** Given task **
Please print the full listing exactly.

** Provided material **
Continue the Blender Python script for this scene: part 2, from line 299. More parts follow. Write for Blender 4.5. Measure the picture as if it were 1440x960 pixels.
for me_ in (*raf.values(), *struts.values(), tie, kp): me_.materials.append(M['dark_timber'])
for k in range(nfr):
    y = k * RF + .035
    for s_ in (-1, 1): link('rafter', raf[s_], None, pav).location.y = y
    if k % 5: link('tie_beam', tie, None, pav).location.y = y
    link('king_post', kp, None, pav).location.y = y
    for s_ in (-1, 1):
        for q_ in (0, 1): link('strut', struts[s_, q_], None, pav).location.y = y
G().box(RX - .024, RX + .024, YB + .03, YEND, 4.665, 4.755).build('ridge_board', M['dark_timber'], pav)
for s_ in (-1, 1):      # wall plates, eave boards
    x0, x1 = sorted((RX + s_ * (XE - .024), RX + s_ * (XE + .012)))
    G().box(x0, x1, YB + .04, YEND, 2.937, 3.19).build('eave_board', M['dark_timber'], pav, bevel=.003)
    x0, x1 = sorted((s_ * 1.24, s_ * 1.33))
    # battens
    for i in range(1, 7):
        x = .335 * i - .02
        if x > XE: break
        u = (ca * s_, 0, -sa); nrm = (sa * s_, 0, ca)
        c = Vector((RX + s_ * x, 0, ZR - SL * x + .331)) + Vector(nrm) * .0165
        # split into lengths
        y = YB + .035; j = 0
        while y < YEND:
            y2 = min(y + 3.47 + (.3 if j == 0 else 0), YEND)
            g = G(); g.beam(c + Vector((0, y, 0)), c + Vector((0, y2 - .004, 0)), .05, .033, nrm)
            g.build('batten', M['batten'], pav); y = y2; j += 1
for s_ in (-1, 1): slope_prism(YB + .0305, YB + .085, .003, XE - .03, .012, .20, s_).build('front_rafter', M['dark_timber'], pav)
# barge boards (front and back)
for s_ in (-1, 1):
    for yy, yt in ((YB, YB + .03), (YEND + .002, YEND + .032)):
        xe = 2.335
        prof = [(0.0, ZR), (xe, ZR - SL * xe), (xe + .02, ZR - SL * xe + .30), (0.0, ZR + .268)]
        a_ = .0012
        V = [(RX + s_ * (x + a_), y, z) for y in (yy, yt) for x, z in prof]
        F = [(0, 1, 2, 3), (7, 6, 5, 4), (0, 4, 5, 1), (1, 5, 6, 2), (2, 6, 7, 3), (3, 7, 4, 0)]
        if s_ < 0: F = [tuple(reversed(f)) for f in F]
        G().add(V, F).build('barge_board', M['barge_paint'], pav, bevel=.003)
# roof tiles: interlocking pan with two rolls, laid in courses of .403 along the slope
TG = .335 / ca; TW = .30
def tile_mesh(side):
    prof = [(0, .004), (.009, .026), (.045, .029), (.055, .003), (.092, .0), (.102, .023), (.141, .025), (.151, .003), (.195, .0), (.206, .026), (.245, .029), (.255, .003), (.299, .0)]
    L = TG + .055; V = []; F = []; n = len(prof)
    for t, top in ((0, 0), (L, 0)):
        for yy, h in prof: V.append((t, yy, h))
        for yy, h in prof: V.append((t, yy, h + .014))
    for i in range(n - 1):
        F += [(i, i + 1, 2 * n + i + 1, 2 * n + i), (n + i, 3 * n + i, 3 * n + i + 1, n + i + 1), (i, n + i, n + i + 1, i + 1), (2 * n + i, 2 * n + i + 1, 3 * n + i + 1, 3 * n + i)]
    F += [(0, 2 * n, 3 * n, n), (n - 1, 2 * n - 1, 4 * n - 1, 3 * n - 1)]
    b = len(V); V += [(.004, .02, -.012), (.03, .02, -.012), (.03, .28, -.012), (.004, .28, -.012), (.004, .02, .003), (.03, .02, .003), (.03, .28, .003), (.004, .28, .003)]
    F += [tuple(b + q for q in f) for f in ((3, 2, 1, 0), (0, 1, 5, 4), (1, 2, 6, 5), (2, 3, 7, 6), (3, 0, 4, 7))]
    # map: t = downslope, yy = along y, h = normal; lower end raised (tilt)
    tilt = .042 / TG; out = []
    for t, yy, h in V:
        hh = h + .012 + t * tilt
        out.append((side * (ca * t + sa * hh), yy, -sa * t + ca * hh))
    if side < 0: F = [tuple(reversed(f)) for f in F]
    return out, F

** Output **
Continue the Blender Python script for this scene: part 2, from line 299. More parts follow. Write for Blender 4.5. Measure the picture as if it were 1440x960 pixels.
for me_ in (*raf.values(), *struts.values(), tie, kp): me_.materials.append(M['dark_timber'])
for k in range(nfr):
    y = k * RF + .035
    for s_ in (-1, 1): link('rafter', raf[s_], None, pav).location.y = y
    if k % 5: link('tie_beam', tie, None, pav).location.y = y
    link('king_post', kp, None, pav).location.y = y
    for s_ in (-1, 1):
        for q_ in (0, 1): link('strut', struts[s_, q_], None, pav).location.y = y
G().box(RX - .024, RX + .024, YB + .03, YEND, 4.665, 4.755).build('ridge_board', M['dark_timber'], pav)
for s_ in (-1, 1):      # wall plates, eave boards
    x0, x1 = sorted((RX + s_ * (XE - .024), RX + s_ * (XE + .012)))
    G().box(x0, x1, YB + .04, YEND, 2.937, 3.19).build('eave_board', M['dark_timber'], pav, bevel=.003)
    x0, x1 = sorted((s_ * 1.24, s_ * 1.33))
    # battens
    for i in range(1, 7):
        x = .335 * i - .02
        if x > XE: break
        u = (ca * s_, 0, -sa); nrm = (sa * s_, 0, ca)
        c = Vector((RX + s_ * x, 0, ZR - SL * x + .331)) + Vector(nrm) * .0165
        # split into lengths
        y = YB + .035; j = 0
        while y < YEND:
            y2 = min(y + 3.47 + (.3 if j == 0 else 0), YEND)
            g = G(); g.beam(c + Vector((0, y, 0)), c + Vector((0, y2 - .004, 0)), .05, .033, nrm)
            g.build('batten', M['batten'], pav); y = y2; j += 1
for s_ in (-1, 1): slope_prism(YB + .0305, YB + .085, .003, XE - .03, .012, .20, s_).build('front_rafter', M['dark_timber'], pav)
# barge boards (front and back)
for s_ in (-1, 1):
    for yy, yt in ((YB, YB + .03), (YEND + .002, YEND + .032)):
        xe = 2.335
        prof = [(0.0, ZR), (xe, ZR - SL * xe), (xe + .02, ZR - SL * xe + .30), (0.0, ZR + .268)]
        a_ = .0012
        V = [(RX + s_ * (x + a_), y, z) for y in (yy, yt) for x, z in prof]
        F = [(0, 1, 2, 3), (7, 6, 5, 4), (0, 4, 5, 1), (1, 5, 6, 2), (2, 6, 7, 3), (3, 7, 4, 0)]
        if s_ < 0: F = [tuple(reversed(f)) for f in F]
        G().add(V, F).build('barge_board', M['barge_paint'], pav, bevel=.003)
# roof tiles: interlocking pan with two rolls, laid in courses of .403 along the slope
TG = .335 / ca; TW = .30
def tile_mesh(side):
    prof = [(0, .004), (.009, .026), (.045, .029), (.055, .003), (.092, .0), (.102, .023), (.141, .025), (.151, .003), (.195, .0), (.206, .026), (.245, .029), (.255, .003), (.299, .0)]
    L = TG + .055; V = []; F = []; n = len(prof)
    for t, top in ((0, 0), (L, 0)):
        for yy, h in prof: V.append((t, yy, h))
        for yy, h in prof: V.append((t, yy, h + .014))
    for i in range(n - 1):
        F += [(i, i + 1, 2 * n + i + 1, 2 * n + i), (n + i, 3 * n + i, 3 * n + i + 1, n + i + 1), (i, n + i, n + i + 1, i + 1), (2 * n + i, 2 * n + i + 1, 3 * n + i + 1, 3 * n + i)]
    F += [(0, 2 * n, 3 * n, n), (n - 1, 2 * n - 1, 4 * n - 1, 3 * n - 1)]
    b = len(V); V += [(.004, .02, -.012), (.03, .02, -.012), (.03, .28, -.012), (.004, .28, -.012), (.004, .02, .003), (.03, .02, .003), (.03, .28, .003), (.004, .28, .003)]
    F += [tuple(b + q for q in f) for f in ((3, 2, 1, 0), (0, 1, 5, 4), (1, 2, 6, 5), (2, 3, 7, 6), (3, 0, 4, 7))]
    # map: t = downslope, yy = along y, h = normal; lower end raised (tilt)
    tilt = .042 / TG; out = []
    for t, yy, h in V:
        hh = h + .012 + t * tilt
        out.append((side * (ca * t + sa * hh), yy, -sa * t + ca * hh))
    if side < 0: F = [tuple(reversed(f)) for f in F]
    return out, F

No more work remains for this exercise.